Trump is facing growing political backlash over the deal. Several cabinet ministers have attacked the deal as abandoning long-standing Israeli security concerns. The criticism became so intense that Vice President JD Vance issued an unusually strong public warning to Israeli leaders against undermining a diplomatic process that Washington sees as essential to regional stability.

And that brings us to what may be the biggest story emerging from this entire episode: growing tensions between the US and Israel. Since Israel's founding in 1948, Washington has been its chief diplomatic, military and economic supporter, even through disputes over settlements, peace talks or military operations.

Now, an agreement with Iran is testing that relationship in ways rarely seen before. Israeli leaders have long viewed Iran as the most serious strategic threat to their country's security.

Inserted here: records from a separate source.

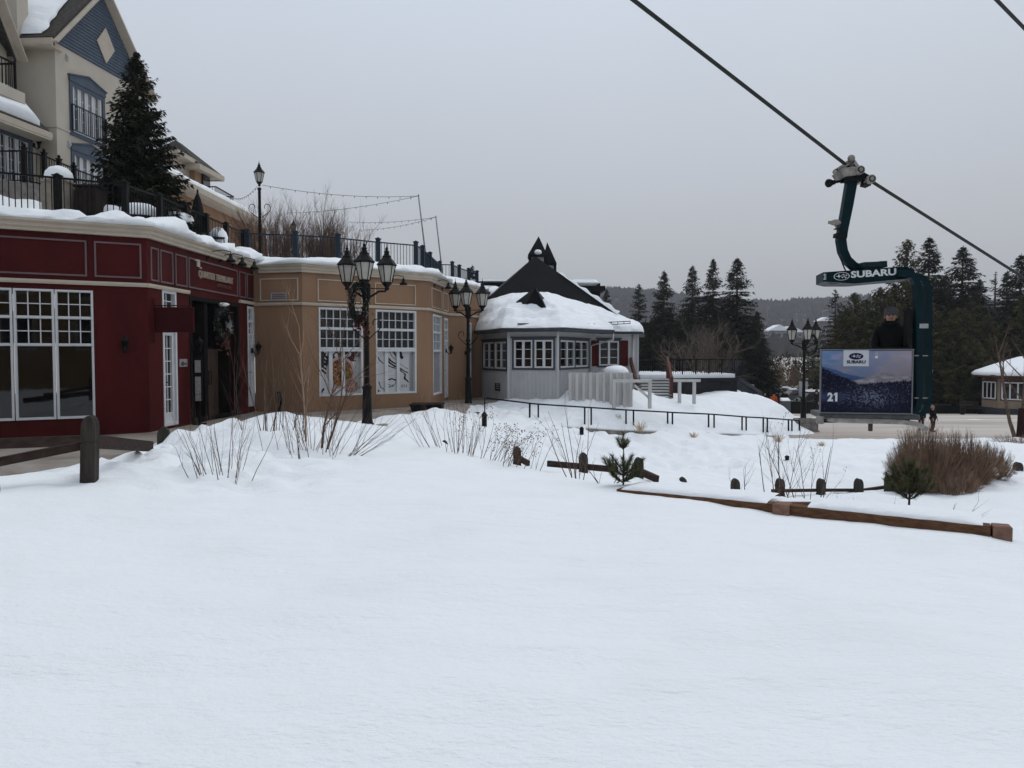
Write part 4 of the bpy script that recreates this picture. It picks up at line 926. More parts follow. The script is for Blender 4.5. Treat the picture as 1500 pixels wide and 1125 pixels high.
# blue framed french windows with balconette rails
def french_window(f, h, parent, rail=True):
    s0, s1, z0, z1 = h; mb = MB(); f.frame(mb, s0 - .20, s1 + .20, z0 - .14, z1 + .004, .135, 0, .05)
    m = (s0 + s1) / 2; mb.prism([f.P(s0 - .22, z1 + .006, 0), f.P(s1 + .22, z1 + .006, 0), f.P(s1 + .22, z1 + .17, 0), f.P(m, z1 + .40, 0), f.P(s0 - .22, z1 + .17, 0)], f.P(0, 0, .075) - f.P(0, 0, 0)); mb.prism([f.P(s0 - .26, z1 + .171, 0), f.P(m, z1 + .401, 0), f.P(s1 + .26, z1 + .171, 0), f.P(s1 + .26, z1 + .215, 0), f.P(m, z1 + .45, 0), f.P(s0 - .26, z1 + .215, 0)], f.P(0, 0, .11) - f.P(0, 0, 0))
    mb.build('window_surround', M_bluetrim, parent)
    n = 4; wv = (s1 - s0) / n; fm = MB(); g = MB()
    f.frame(fm, s0, s1, z0, z1, .05, -.11, .01)
    for i in range(n):
        a, b = s0 + wv * i, s0 + wv * (i + 1); f.frame(fm, a + .005, b - .005, z0 + .05, z1 - .05, .075, -.10, -.02)
        f.box(fm, (a + b) / 2 - .012, (a + b) / 2 + .012, z0 + .15, z1 - .15, -.09, -.05)
        for k in range(1, 4): z = z0 + .15 + (z1 - z0 - .3) * k / 4; f.box(fm, a + .11, b - .11, z - .012, z + .012, -.09, -.052)
        f.box(g, a + .05, b - .05, z0 + .1, z1 - .1, -.085, -.078)
    o = fm.build('french_window', M_white, parent); g.build('pane', mat('grey_window_glass', (.05, .053, .058), .08, .5, 1.5), o)
    if rail:
        rb = MB(); z2 = z0 + (z1 - z0) * .52
        f.box(rb, s0 - .18, s1 + .18, z2, z2 + .035, .09, .125); f.box(rb, s0 - .18, s1 + .18, z0 + .02, z0 + .05, .09, .125)
        k = s0 - .16
        while k < s1 + .17: f.box(rb, k, k + .016, z0 + .05, z2, .10, .115); k += .11
        for x in (s0 - .18, s1 + .16): f.box(rb, x, x + .02, z0 + .02, z2 + .03, .04, .12)
        rb.build('balconette_rail', M_bluerail, parent)
french_window(b1_, uw, ht); french_window(b1_, lw, ht, False)
french_window(wl, dr, ht, False)
for px, py in ((97, 84), (100, 211)):
    s, z = b1_.hit(px, py); mb = MB(); b1_.box(mb, s - .05, s + .05, z - .10, z + .10, 0, .06); b1_.box(mb, s - .03, s + .03, z - .05, z + .03, .06, .10); mb.build('wall_speaker', MATS['pale_grey_trim'], ht)
wall_lantern(wl, 49, 215, ht)
# lower wing roof with its snow, soffit; balcony; wing gable rake
l0, l1 = V((-16.2, 19.0, 7.35)), V((-15.28, 25.75, 7.35)); t0, t1 = V((-17.3, 19, 8.45)), V((-16.40, 25.6, 8.45))
mb = MB(); slab(mb, l0, l1, t1, t0, .12); mb.build('lower_roof', M_shingle, ht)
mb = MB(); mb.beam(l0 + V((.04, 0, -.16)), l1 + V((.04, .02, -.16)), .09, .20); mb.beam(l0 + V((-.22, 0, -.30)), l1 + V((-.22, 0, -.30)), .60, .05); mb.prism([l1 + V((0, .02, -.02)), t1 + V((0, .17, -.02)), t1 + V((.0, .17, -.9)), l1 + V((-.5, .02, -.3)), l1 + V((0, .02, -.26))], (0, .04, 0)); mb.build('soffit', M_cream, ht)
snow_slope(ht, l1.lerp(l0, .02) + V((-.1, 0, .05)), l0 + V((-.1, 0, .05)), t0 + V((.1, 0, 0)), t1 + V((.1, 0, 0)), 12, .28, 24, .3)
mb = MB(); p = V((-15.95, 22.3, 8.1)); mb.box((p.x - .35, p.y, p.z), (1.0, 5.2, .34), rz=-.12); mb.build('balcony', M_beige, ht)
mb = MB()
for k in range(38):
    y = 19.8 + k * .135; mb.box((-15.86 + .135 * (y - 24.9), y, 8.75), (.018, .018, .95))
mb.beam((-15.86 + .135 * -5.1, 19.8, 9.24), (-15.86, 24.92, 9.24), .05, .05); mb.beam((-15.86 + .135 * -5.1, 19.8, 8.38), (-15.86, 24.92, 8.38), .04, .04)
for k in range(5): mb.box((-15.9 - k * .12, 24.93, 8.75), (.018, .018, .95))
mb.beam((-15.86, 24.92, 9.24), (-16.4, 24.95, 9.24), .05, .05); mb.box((-15.86, 24.92, 8.8), (.06, .06, 1.05)); mb.build('balcony_rail', M_black, ht)
r0 = at(0, 14, 24.2); r1 = at(26.5, 84, 25.6); d = (r1 - r0); r0 = r0 - d * 1.0
mb = MB(); mb.beam(r0, r1, .35, .10, 0, up=(1, 0, .2)); mb.beam(r0 + V((.16, 0, -.12)), r1 + V((.16, 0, -.12)), .06, .30, up=(1, 0, 0)); mb.build('rake_board', M_cream, ht)
mb = MB(); mb.beam(r0 + V((0, .02, .075)), r1 + V((0, .02, .075)), .62, .05, up=(1, 0, 0.0)); nb = V((-5, 0, .0)); slab(mb, r0 + V((0, 0, .06)), r1 + V((0, 0, .06)), r1 + nb, r0 + nb, .05); mb.build('wing_roof', M_shingle, ht)
mb = MB(); p = at(3, 8, 25); mb.box((p.x - .25, 26, p.z + .3), (.55, .6, 2.6)); mb.build('chimney', M_beige, ht)
# patio platform and its railing
mb = MB(); mb.prism([(-21, 18, 3.0), (-15.2, 23.6, 3.0), (-14.75, 24, 3.0), (-14.35, 33, 3.0), (-21, 33, 3.0)], (0, 0, 2.25)); mb.build('patio', M_stone, ht)

def railing(name, label, pts, zb, zt, material, cat='railing', group=None, post=.09, spacing=.115, ball=True, bal=.008, zs=None, capr=.055, extra=.10):
    """posts as parts, one part of rails + balusters per bay"""
    t = thing(name, label, cat, (pts[0][0], pts[0][1], zb), group)
    for i, p in enumerate(pts):
        z0 = zb if zs is None else zs[i][0]; z1 = zt if zs is None else zs[i][1]
        mb = MB(); mb.box((p[0], p[1], (z0 + z1 + extra) / 2), (post, post, z1 - z0 + extra)); mb.box((p[0], p[1], z1 + extra), (post * 1.35, post * 1.35, .03))
        if ball: mb.lathe((p[0], p[1], z1 + extra + .015), [(.02, 0), (capr, .05), (capr * .8, .09), (.01, .125)], 8)
        else: mb.lathe((p[0], p[1], z1 + extra + .015), [(post * .6, 0), (post * .35, .03), (.005, .05)], 4, rot=math.pi / 4, sm=False)
        mb.build('post', material, t)
    for i in range(len(pts) - 1):
        a, b = V((*pts[i], 0)), V((*pts[i + 1], 0)); z0 = (zb, zb) if zs is None else (zs[i][0], zs[i + 1][0]); z1 = (zt, zt) if zs is None else (zs[i][1], zs[i + 1][1])
        mb = MB(); mb.beam((a.x, a.y, z1[0]), (b.x, b.y, z1[1]), .045, .04); mb.beam((a.x, a.y, z0[0] + .10), (b.x, b.y, z0[1] + .10), .03, .03)
        n = int((b - a).length / spacing)
        for k in range(1, n):
            u = k / n; c = a.lerp(b, u); zl = z0[0] + (z0[1] - z0[0]) * u + .1; zh = z1[0] + (z1[1] - z1[0]) * u; mb.box((c.x, c.y, (zl + zh) / 2), (bal * 2, bal * 2, zh - zl))
        mb.build('railing_panel', material, t)
    return t
railing('terrace_railing', 'black balustrade with square posts along the snowy terrace edge above the red shop', [(-13.2, 16.0), (-11.75, 16.85), (-10.3, 17.6), (-9.12, 18.3), (-8.95, 19.7), (-8.92, 21.2), (-8.88, 22.5), (-8.86, 24.0), (-8.85, 25.5)], 2.85, 3.98, M_black, bal=.008, ball=False, post=.13, extra=.05)
railing('patio_railing', 'black balustrade with ball-topped posts round the raised patio of the beige hotel', [(-17.6, 24.1), (-15.05, 24.0), (-14.8, 24.6), (-14.8, 25.4), (-14.82, 26.3), (-14.7, 28.2), (-14.6, 30)], 5.25, 6.25, M_black, post=.12, ball=True)
railing('roof_railing', 'blue-grey balustrade with tapered posts along the snowy roof edge above the tan shop', [(-8.80, 25.75), (-7.3, 26.1), (-6.0, 26.7), (-4.79, 27.7), (-3.54, 28.5), (-3.42, 29.6), (-3.34, 31.5), (-3.24, 34.6), (-2.68, 34.7), (-2.45, 36), (-2.1, 37.4), (-1.74, 38.5)], 2.85, 3.98, M_bluerail, post=.15, ball=False, extra=.12, bal=.009)

# ------------------------------------------------------------------ distant tan hotel
fh = thing('far_tan_hotel', 'more distant tan hotel wing with hipped dark roof and long snowy eave behind the terrace', 'building', (-15.5, 36, 3))
c1 = Fac((-14.75, 32.5), (-14.6, 46)); wm = MB(); c1.wall(wm, 2.5, 7.4); Fac((-22, 32.4), (-14.75, 32.5)).wall(wm, 2.5, 7.4)
ub = [(-18.5, 38.2), (-15.6, 38.2), (-15.5, 39.9), (-18.5, 39.9)]
for i in range(4): p, q = ub[i], ub[(i + 1) % 4]; wm.add([(*p, 7), (*q, 7), (*q, 9.25), (*p, 9.25)], [(0, 1, 2, 3)])
wm.build('wall', mat('pink_tan_stucco', (.33, .195, .12), .85, .1, 1.5, .3, 90), fh)
l0, l1 = V((-14.1, 31.8, 7.45)), V((-13.95, 43.2, 7.45)); t0, t1 = V((-15.75, 31.8, 8.2)), V((-15.6, 43.2, 8.2))
mb = MB(); slab(mb, l0, l1, t1, t0, .1); mb.build('roof', M_shingle, fh)
mb = MB(); mb.beam(l0 + V((.04, 0, -.14)), l1 + V((.04, 0, -.14)), .12, .26); mb.beam(l0 + V((-.3, 0, -.30)), l1 + V((-.3, 0, -.30)), .7, .06); mb.build('soffit', M_cream, fh)
snow_slope(fh, l1 + V((-.06, 0, .02)), l0 + V((-.06, 0, .02)), t0, t1, 21, .2, 24, .3)
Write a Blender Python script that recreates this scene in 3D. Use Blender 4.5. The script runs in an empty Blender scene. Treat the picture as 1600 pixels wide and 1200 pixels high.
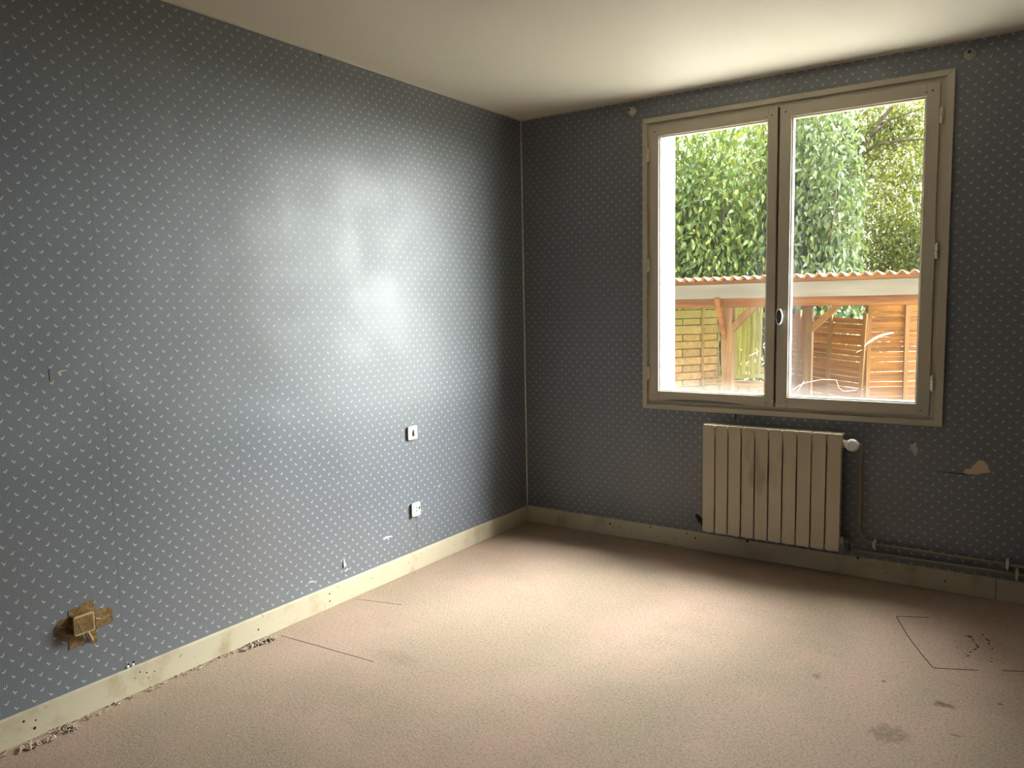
import bpy, math, random
import numpy as np
from mathutils import Vector, Matrix, Euler
random.seed(7)
rng = np.random.default_rng(11)
SC = bpy.context.scene
COL = SC.collection

# ------------------------------------------------------------------ camera
yaw, pitch, roll = 0.6001, -0.1010, -0.0189
fw = Vector((-math.sin(yaw)*math.cos(pitch), math.cos(yaw)*math.cos(pitch), math.sin(pitch)))
rt = fw.cross(Vector((0, 0, 1))).normalized()
up = rt.cross(fw)
r2 = math.cos(roll)*rt + math.sin(roll)*up
u2 = -math.sin(roll)*rt + math.cos(roll)*up
cd = bpy.data.cameras.new('camera')
cam = bpy.data.objects.new('camera', cd)
COL.objects.link(cam)
cd.sensor_width = 36.0
cd.lens = 1201.95/1600*36
cd.clip_start = 0.05
cd.clip_end = 300
cam.matrix_world = Matrix(((r2.x, u2.x, -fw.x, 2.6612), (r2.y, u2.y, -fw.y, -4.0366), (r2.z, u2.z, -fw.z, 1.3734), (0, 0, 0, 1)))
SC.camera = cam

# ------------------------------------------------------------------ sky, sun, exposure
w = bpy.data.worlds.new('overcast_sky')
SC.world = w
w.use_nodes = True
bg = w.node_tree.nodes['Background']
bg.inputs['Color'].default_value = (0.93, 0.97, 1.0, 1)
bg.inputs['Strength'].default_value = 0.38
# one hazy sun behind thin cloud: its bright core and the wide glow around it, from the same direction
SUN_DIR = Vector((-0.505, -0.561, -0.656))
for lname, energy, angle in (('hazy_sun', 4, 40), ('hazy_sun_glow', 8, 100)):
    sl = bpy.data.lights.new(lname, 'SUN')
    sl.energy = energy
    sl.angle = math.radians(angle)
    sl.color = (0.97, 0.985, 1.0)
    sun = bpy.data.objects.new(lname, sl)
    COL.objects.link(sun)
    sun.location = (8, 10, 12)
    sun.rotation_euler = SUN_DIR.to_track_quat('-Z', 'Y').to_euler()
vs = SC.view_settings
vs.view_transform = 'Standard'
vs.look = 'None'
vs.gamma = 1.0
vs.use_curve_mapping = False
vs.exposure = 3.22
SC.cycles.max_bounces = 12
SC.cycles.diffuse_bounces = 8
SC.cycles.transparent_max_bounces = 16
SC.cycles.sample_clamp_indirect = 6.0
SC.cycles.caustics_reflective = False
SC.cycles.caustics_refractive = False

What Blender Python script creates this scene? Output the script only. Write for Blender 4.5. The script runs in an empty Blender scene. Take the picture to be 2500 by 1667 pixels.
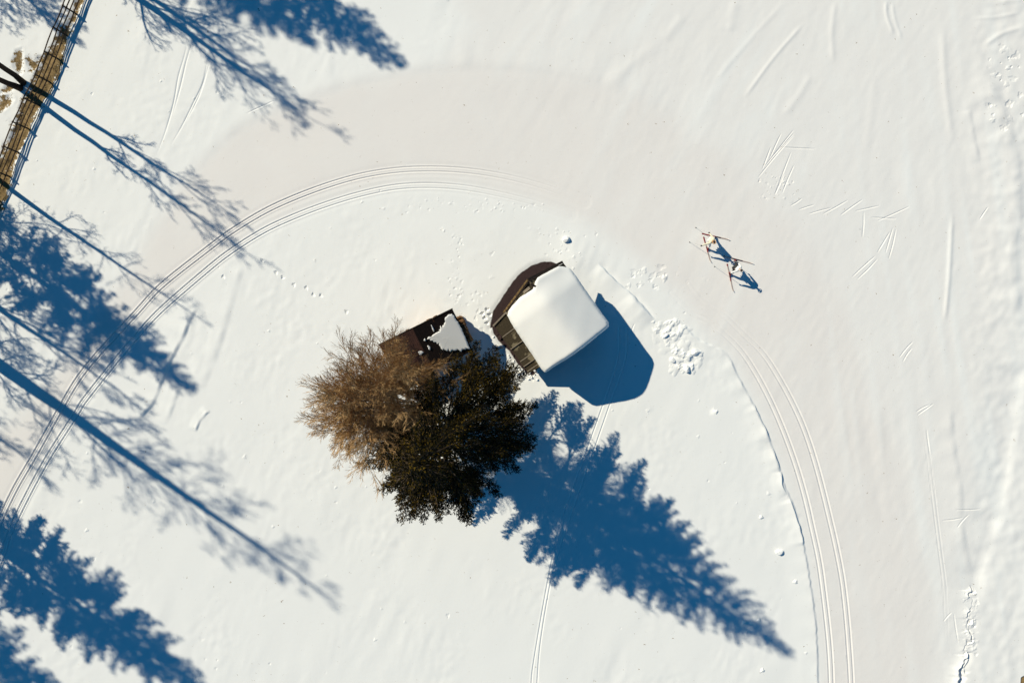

Successive governments argued that sustained pressure, rather than negotiation, offered the best path forward.

The Trump administration has clearly concluded otherwise. After months of conflict and escalating costs, Washington seems to have decided that diplomatic engagement with Iran is necessary to stabilise the region and protect broader American interests. That divergence is creating tensions unlike anything seen during President Trump's political career.

So where does all this lead? Can the Islamabad Memorandum become a lasting accord?

Much depends on good-faith implementation, progress on Lebanon and other regional flashpoints and whether domestic opposition in both Iran and the US can be managed.

History suggests caution. Previous efforts at reconciliation between Iran and the US have often collapsed under the weight of mistrust and political opposition. Yet transformative agreements frequently begin as fragile interim arrangements.

For now, the Islamabad Memorandum has achieved something few thought possible. It has stopped a war, opened a diplomatic channel between bitter adversaries and reshaped the political conversation across the Middle East. Whether it becomes a lasting peace or merely a pause before another crisis is unclear. What is clear, however, is that it has exposed new fault lines in one of the world's most important alliances - the relationship between the US and Israel. And that story may ultimately prove even more consequential than the deal itself.